Starting from the top of the material, restate each line exactly until the line that contains "return o + r", which is also copied. Pictures are excluded.
DATA EXTRACT start
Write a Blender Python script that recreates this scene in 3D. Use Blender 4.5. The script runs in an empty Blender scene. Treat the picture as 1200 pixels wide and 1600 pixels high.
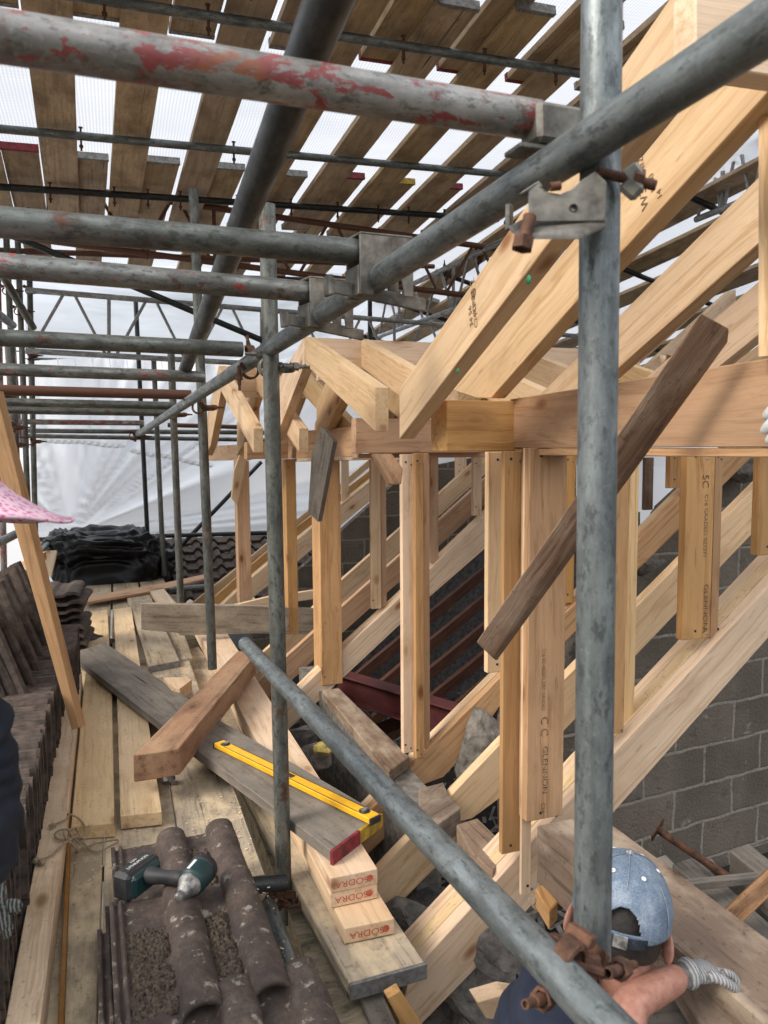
import bpy, bmesh, math, random
from mathutils import Vector, Matrix, noise
random.seed(7)
C = bpy.context.scene.collection
V = Vector
# ------------------------------------------------------------------ survey frame
# the site is laid out on three axes: X across the eave, Y along the eave, Z up.
H = 1.27
D_ = V((100., 13700., 1180.)).normalized()
bx = 180. - 600.
B_ = V((bx, -(bx * D_.x + 1180. * D_.z) / D_.y, 1180.)).normalized()
A_ = D_.cross(B_)
if A_.x < 0: A_ = -A_
U_ = -D_
def ray(x, y):
    v = V((x - 600., y - 800., 1180.))
    return V((v.dot(A_), v.dot(B_), v.dot(U_)))
def W(x, y, X=None, Y=None, Z=None, d=None):
    r = ray(x, y)
    if X is not None: t = X / r.x
    elif Y is not None: t = Y / r.y
    elif Z is not None: t = (Z - H) / r.z
    else: t = d / 1180.
    return r * t + V((0, 0, H))
def onplane(x, y, p, n):
    r = ray(x, y); o = V((0, 0, H))
    return o + r * ((p - o).dot(n) / r.dot(n))

# ------------------------------------------------------------------ materials
def newmat(name):
    m = bpy.data.materials.new(name); m.use_nodes = True
    nt = m.node_tree; nt.nodes.clear()
    out = nt.nodes.new('ShaderNodeOutputMaterial'); b = nt.nodes.new('ShaderNodeBsdfPrincipled')
    nt.links.new(b.outputs[0], out.inputs[0])
    return m, nt, b, out
def N(nt, t, **k):
    n = nt.nodes.new(t)
    for a, v in k.items():
        if a[0] == '_': n.inputs[a[1:].replace('_', ' ')].default_value = v
        else: setattr(n, a, v)
    return n
def coords(nt, scale=(1, 1, 1), rnd=True):
    tc = N(nt, 'ShaderNodeTexCoord'); mp = N(nt, 'ShaderNodeMapping')
    mp.inputs['Scale'].default_value = scale
    if rnd:
        oi = N(nt, 'ShaderNodeObjectInfo'); mu = N(nt, 'ShaderNodeMath', operation='MULTIPLY'); mu.inputs[1].default_value = 53.7
        nt.links.new(oi.outputs['Random'], mu.inputs[0])
        ad = N(nt, 'ShaderNodeVectorMath', operation='ADD')
        nt.links.new(tc.outputs['Object'], ad.inputs[0]); nt.links.new(mu.outputs[0], ad.inputs[1])
        nt.links.new(ad.outputs[0], mp.inputs['Vector'])
    else: nt.links.new(tc.outputs['Object'], mp.inputs['Vector'])
    return mp.outputs[0]
def ramp(nt, fac, stops):
    r = N(nt, 'ShaderNodeValToRGB'); e = r.color_ramp.elements
    while len(e) < len(stops): e.new(.5)
    for i, (p, c) in enumerate(stops):
        e[i].position = p; e[i].color = (c[0], c[1], c[2], 1) if not isinstance(c, (int, float)) else (c, c, c, 1)
    nt.links.new(fac, r.inputs[0]); return r.outputs[0]
def mixc(nt, fac, a, b, mode='MIX'):
    m = N(nt, 'ShaderNodeMix', data_type='RGBA', blend_type=mode)
    for s, v in ((0, fac), (6, a), (7, b)):
        if isinstance(v, (int, float)): m.inputs[s].default_value = v
        elif isinstance(v, tuple): m.inputs[s].default_value = (*v[:3], 1)
        else: nt.links.new(v, m.inputs[s])
    return m.outputs[2]
def noi(nt, vec, scale, detail=4, rough=.55, dist=0.):
    n = N(nt, 'ShaderNodeTexNoise'); n.inputs['Scale'].default_value = scale; n.inputs['Detail'].default_value = detail
    n.inputs['Roughness'].default_value = rough; n.inputs['Distortion'].default_value = dist
    nt.links.new(vec, n.inputs['Vector']); return n.outputs[0]
def bump(nt, b, h, strength=.3, dist=.002):
    bp = N(nt, 'ShaderNodeBump'); bp.inputs['Strength'].default_value = strength; bp.inputs['Distance'].default_value = dist
    nt.links.new(h, bp.inputs['Height']); nt.links.new(bp.outputs[0], b.inputs['Normal'])

def wood(name, light, dark, grain=.5, knots=True, dirt=None, dirt_amt=.5, rough=.62, bs=.25, coarse=1., vary=.16, cracks=0.):
    m, nt, b, out = newmat(name)
    # slow warp so that the grain wanders round knots
    v0 = coords(nt, (1, 1, 1))
    warp = noi(nt, coords(nt, (2.2, 7, 7)), 1., 2)
    wv = N(nt, 'ShaderNodeVectorMath', operation='SCALE'); wc = N(nt, 'ShaderNodeCombineXYZ')
    nt.links.new(warp, wc.inputs[1]); nt.links.new(warp, wc.inputs[2]); nt.links.new(wc.outputs[0], wv.inputs[0]); wv.inputs[3].default_value = .07
    ad = N(nt, 'ShaderNodeVectorMath', operation='ADD'); nt.links.new(v0, ad.inputs[0]); nt.links.new(wv.outputs[0], ad.inputs[1])
    mp = N(nt, 'ShaderNodeMapping'); mp.inputs['Scale'].default_value = (.9 * coarse, 60 * coarse, 60 * coarse); nt.links.new(ad.outputs[0], mp.inputs[0])
    g = noi(nt, mp.outputs[0], 1., 4, .6)
    mp2 = N(nt, 'ShaderNodeMapping'); mp2.inputs['Scale'].default_value = (5, 330, 330); nt.links.new(ad.outputs[0], mp2.inputs[0])
    g2 = noi(nt, mp2.outputs[0], 1., 2, .5)
    mid = tuple(l * .5 + d * .5 for l, d in zip(light, dark))
    c = ramp(nt, g, [(.37, dark), (.47, tuple(l * (1 - grain * .35) + d * grain * .35 for l, d in zip(light, dark))), (.59, light)])
    c = mixc(nt, .2, c, ramp(nt, g2, [(.35, tuple(x * .55 for x in dark)), (.65, light)]))
    big = noi(nt, coords(nt, (1.3, 9, 9)), 1., 3)
    c = mixc(nt, ramp(nt, big, [(.38, .5), (.66, 0.)]), c, tuple(x * .8 for x in mid), 'MIX')
    oi = N(nt, 'ShaderNodeObjectInfo')
    hs = N(nt, 'ShaderNodeHueSaturation'); mr = N(nt, 'ShaderNodeMapRange'); mr.inputs[3].default_value = 1 - vary; mr.inputs[4].default_value = 1 + vary * .6
    nt.links.new(oi.outputs['Random'], mr.inputs[0]); nt.links.new(mr.outputs[0], hs.inputs['Value'])
    sx = N(nt, 'ShaderNodeMath', operation='MULTIPLY'); sx.inputs[1].default_value = 17.31; nt.links.new(oi.outputs['Random'], sx.inputs[0])
    fr = N(nt, 'ShaderNodeMath', operation='FRACT'); nt.links.new(sx.outputs[0], fr.inputs[0])
    m2 = N(nt, 'ShaderNodeMapRange'); m2.inputs[3].default_value = .82; m2.inputs[4].default_value = 1.12; nt.links.new(fr.outputs[0], m2.inputs[0]); nt.links.new(m2.outputs[0], hs.inputs['Saturation'])
    m3 = N(nt, 'ShaderNodeMapRange'); m3.inputs[3].default_value = .4985; m3.inputs[4].default_value = .5065; nt.links.new(fr.outputs[0], m3.inputs[0]); nt.links.new(m3.outputs[0], hs.inputs['Hue'])
    nt.links.new(c, hs.inputs['Color']); c = hs.outputs[0]
    sc1 = noi(nt, coords(nt, (2.5, 5, 5)), 1.7, 7, .7); c = mixc(nt, ramp(nt, sc1, [(.55, 0.), (.68, .3)]), c, tuple(x * .55 for x in dark))
    sc2 = noi(nt, coords(nt, (9, 60, 60)), 1., 3, .6); c = mixc(nt, ramp(nt, sc2, [(.66, 0.), (.72, .45)]), c, tuple(x * .4 for x in dark))
    if knots:
        vo = N(nt, 'ShaderNodeTexVoronoi'); vo.inputs['Scale'].default_value = 1.; vo.inputs['Randomness'].default_value = 1.
        nt.links.new(coords(nt, (3.6, 7.5, 7.5)), vo.inputs['Vector'])
        kr = ramp(nt, vo.outputs['Distance'], [(.05, 1.), (.11, .6), (.17, .0)])
        c = mixc(nt, kr, c, tuple(x * y for x, y in zip(dark, (.45, .33, .28))))
        ring = ramp(nt, vo.outputs['Distance'], [(.12, 0.), (.19, .38), (.34, 0.)])
        c = mixc(nt, ring, c, tuple(x * .72 for x in dark))
    if cracks > 0:
        cr = noi(nt, coords(nt, (.7, 26, 26)), 1., 3, .6)
        c = mixc(nt, ramp(nt, cr, [(.27, cracks), (.315, 0.)]), c, tuple(x * .18 for x in dark))
    if dirt:
        dn = noi(nt, coords(nt, (3.5, 6, 6)), 1.3, 6, .62)
        c = mixc(nt, ramp(nt, dn, [(.46, 0.), (.66, dirt_amt)]), c, dirt)
        sp = noi(nt, coords(nt, (60, 60, 60)), 1., 3, .6)
        c = mixc(nt, ramp(nt, sp, [(.6, 0.), (.7, .45)]), c, tuple(x * .3 for x in dark))
    nt.links.new(c, b.inputs['Base Color']); b.inputs['Roughness'].default_value = rough
    b.inputs['Specular IOR Level'].default_value = .3
    hsum = N(nt, 'ShaderNodeMath', operation='ADD'); nt.links.new(g, hsum.inputs[0]); nt.links.new(g2, hsum.inputs[1])
    bump(nt, b, hsum.outputs[0], bs, .0015)
    return m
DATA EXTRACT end
_COMPLETED EXERCISE_:
Write a Blender Python script that recreates this scene in 3D. Use Blender 4.5. The script runs in an empty Blender scene. Treat the picture as 1200 pixels wide and 1600 pixels high.
import bpy, bmesh, math, random
from mathutils import Vector, Matrix, noise
random.seed(7)
C = bpy.context.scene.collection
V = Vector
# ------------------------------------------------------------------ survey frame
# the site is laid out on three axes: X across the eave, Y along the eave, Z up.
H = 1.27
D_ = V((100., 13700., 1180.)).normalized()
bx = 180. - 600.
B_ = V((bx, -(bx * D_.x + 1180. * D_.z) / D_.y, 1180.)).normalized()
A_ = D_.cross(B_)
if A_.x < 0: A_ = -A_
U_ = -D_
def ray(x, y):
    v = V((x - 600., y - 800., 1180.))
    return V((v.dot(A_), v.dot(B_), v.dot(U_)))
def W(x, y, X=None, Y=None, Z=None, d=None):
    r = ray(x, y)
    if X is not None: t = X / r.x
    elif Y is not None: t = Y / r.y
    elif Z is not None: t = (Z - H) / r.z
    else: t = d / 1180.
    return r * t + V((0, 0, H))
def onplane(x, y, p, n):
    r = ray(x, y); o = V((0, 0, H))
    return o + r * ((p - o).dot(n) / r.dot(n))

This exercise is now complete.